En France, la loi du 23 mars 2019 de programmation 2018-2022 et de réforme pour la justice a apporté plusieurs modifications favorables à l’autonomie des personnes protégées:
- Suppression de l’autorisation du juge pour le mariage du majeur sous curatelle
- Renforcement du principe de subsidiarité des mesures de protection
- Développement des mesures d’accompagnement moins contraignantes
Ces évolutions législatives, si elles concernent principalement le mariage, témoignent d’une philosophie générale favorable à l’autonomie décisionnelle des personnes protégées dans leur vie affective, ce qui bénéficie indirectement aux majeurs sous curatelle vivant en concubinage.
Les pratiques professionnelles des curateurs évoluent également vers un accompagnement plus respectueux de l’autonomie. Les Mandataires Judiciaires à la Protection des Majeurs (MJPM) sont désormais formés à une approche centrée sur les souhaits et les capacités de la personne, plutôt que sur ses seules limitations.
Cette évolution se traduit par l’élaboration de projets personnalisés qui intègrent la dimension affective et relationnelle. Le Document Individuel de Protection des Majeurs (DIPM), rendu obligatoire par le décret du 31 décembre 2008, permet de formaliser les objectifs de la mesure en tenant compte des aspirations du majeur protégé, y compris son souhait de vivre en couple.

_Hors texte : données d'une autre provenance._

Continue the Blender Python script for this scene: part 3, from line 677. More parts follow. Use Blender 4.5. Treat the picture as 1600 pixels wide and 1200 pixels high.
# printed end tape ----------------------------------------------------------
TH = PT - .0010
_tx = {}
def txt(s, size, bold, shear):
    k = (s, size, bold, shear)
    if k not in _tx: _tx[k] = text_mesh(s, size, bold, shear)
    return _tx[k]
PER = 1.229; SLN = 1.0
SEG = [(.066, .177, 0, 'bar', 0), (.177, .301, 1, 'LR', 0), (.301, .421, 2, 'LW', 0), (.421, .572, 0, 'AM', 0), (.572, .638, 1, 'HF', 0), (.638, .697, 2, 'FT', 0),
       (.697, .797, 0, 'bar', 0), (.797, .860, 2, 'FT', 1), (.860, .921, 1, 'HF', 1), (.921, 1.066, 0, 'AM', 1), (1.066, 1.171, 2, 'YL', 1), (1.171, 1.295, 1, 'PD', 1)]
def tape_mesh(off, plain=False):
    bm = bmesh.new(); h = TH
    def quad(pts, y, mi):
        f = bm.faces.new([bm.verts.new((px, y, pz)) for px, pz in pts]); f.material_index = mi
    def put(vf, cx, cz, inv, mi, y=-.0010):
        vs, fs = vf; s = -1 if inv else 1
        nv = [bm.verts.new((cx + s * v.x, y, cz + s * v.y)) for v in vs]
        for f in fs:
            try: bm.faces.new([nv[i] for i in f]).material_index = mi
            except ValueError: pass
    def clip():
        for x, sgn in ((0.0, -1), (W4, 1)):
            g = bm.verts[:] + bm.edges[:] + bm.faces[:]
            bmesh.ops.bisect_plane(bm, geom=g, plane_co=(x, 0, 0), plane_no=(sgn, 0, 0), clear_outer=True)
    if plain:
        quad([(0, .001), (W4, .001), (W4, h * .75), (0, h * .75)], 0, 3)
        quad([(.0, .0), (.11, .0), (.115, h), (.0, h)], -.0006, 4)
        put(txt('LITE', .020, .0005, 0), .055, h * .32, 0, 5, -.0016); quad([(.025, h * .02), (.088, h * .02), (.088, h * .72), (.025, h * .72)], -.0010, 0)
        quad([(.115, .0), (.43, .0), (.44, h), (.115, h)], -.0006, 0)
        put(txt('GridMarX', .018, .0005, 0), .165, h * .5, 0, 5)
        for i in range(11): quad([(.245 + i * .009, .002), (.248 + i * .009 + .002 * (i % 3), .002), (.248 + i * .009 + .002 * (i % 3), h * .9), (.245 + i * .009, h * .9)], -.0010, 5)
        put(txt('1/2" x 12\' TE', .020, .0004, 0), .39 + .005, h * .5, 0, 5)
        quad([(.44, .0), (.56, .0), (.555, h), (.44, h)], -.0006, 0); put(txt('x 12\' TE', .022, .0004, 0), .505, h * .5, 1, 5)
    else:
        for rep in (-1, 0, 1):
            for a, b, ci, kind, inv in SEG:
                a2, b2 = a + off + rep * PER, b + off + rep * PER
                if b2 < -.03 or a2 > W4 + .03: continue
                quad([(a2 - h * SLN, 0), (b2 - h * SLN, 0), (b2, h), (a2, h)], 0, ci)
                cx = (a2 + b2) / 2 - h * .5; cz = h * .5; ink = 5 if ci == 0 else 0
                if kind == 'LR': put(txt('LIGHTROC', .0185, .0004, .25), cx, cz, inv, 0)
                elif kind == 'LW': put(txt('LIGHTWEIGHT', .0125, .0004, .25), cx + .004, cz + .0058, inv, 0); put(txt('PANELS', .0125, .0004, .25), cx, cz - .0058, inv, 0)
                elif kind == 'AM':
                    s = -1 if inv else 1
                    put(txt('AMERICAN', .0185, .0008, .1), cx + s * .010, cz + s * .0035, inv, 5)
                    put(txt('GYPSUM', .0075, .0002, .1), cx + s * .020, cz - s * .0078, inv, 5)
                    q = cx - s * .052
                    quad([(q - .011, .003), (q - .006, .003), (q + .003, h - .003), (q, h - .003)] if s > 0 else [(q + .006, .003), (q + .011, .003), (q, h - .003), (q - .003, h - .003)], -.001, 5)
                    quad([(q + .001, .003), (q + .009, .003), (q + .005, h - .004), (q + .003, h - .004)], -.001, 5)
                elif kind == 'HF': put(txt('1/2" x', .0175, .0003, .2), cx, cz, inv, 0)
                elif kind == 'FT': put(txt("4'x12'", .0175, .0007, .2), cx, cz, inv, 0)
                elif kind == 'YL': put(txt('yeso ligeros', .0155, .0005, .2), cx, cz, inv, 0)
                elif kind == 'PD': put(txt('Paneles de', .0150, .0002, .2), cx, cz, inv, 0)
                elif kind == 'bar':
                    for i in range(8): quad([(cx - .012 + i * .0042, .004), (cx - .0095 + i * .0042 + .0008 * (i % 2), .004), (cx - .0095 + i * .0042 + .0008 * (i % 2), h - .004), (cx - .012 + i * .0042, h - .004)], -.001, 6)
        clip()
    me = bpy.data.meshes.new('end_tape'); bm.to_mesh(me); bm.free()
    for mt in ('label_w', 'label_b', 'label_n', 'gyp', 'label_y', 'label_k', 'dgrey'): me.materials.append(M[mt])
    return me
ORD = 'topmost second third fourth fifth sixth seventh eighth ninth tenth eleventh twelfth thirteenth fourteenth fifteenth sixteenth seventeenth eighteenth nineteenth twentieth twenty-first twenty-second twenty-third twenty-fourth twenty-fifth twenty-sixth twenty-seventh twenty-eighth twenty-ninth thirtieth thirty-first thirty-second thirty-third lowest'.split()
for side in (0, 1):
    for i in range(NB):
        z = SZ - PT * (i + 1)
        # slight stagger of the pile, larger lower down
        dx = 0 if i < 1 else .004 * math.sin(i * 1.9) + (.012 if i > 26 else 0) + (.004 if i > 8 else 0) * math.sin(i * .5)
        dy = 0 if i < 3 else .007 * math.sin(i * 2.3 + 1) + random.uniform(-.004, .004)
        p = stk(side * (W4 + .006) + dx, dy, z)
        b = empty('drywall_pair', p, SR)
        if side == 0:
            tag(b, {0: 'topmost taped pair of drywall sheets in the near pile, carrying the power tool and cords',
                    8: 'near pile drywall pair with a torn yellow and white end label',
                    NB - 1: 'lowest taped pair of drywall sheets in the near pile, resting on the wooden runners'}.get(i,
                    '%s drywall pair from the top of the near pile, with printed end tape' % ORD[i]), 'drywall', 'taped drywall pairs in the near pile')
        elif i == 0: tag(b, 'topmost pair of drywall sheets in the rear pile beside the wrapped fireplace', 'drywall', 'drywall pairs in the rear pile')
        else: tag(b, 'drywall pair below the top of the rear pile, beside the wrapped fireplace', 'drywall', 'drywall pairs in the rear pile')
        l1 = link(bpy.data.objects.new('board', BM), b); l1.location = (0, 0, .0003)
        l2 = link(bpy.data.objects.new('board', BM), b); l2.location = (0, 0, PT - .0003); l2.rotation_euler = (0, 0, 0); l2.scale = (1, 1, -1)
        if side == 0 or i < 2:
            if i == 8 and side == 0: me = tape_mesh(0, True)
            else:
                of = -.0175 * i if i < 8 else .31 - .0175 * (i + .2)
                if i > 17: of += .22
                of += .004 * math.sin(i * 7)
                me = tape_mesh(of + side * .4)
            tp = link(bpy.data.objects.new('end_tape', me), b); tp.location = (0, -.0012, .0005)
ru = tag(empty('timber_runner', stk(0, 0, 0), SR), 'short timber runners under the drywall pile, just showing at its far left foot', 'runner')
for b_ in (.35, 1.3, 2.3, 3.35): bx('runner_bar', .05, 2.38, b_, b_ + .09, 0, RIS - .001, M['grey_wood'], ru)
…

Malgré ces avancées, des défis persistent. L’équilibre entre protection et autonomie reste délicat à trouver dans certaines situations, notamment lorsque le majeur sous curatelle présente des vulnérabilités importantes. La formation des professionnels et la sensibilisation des familles aux droits des personnes protégées demeurent des enjeux majeurs pour garantir le respect effectif de leur liberté de choix.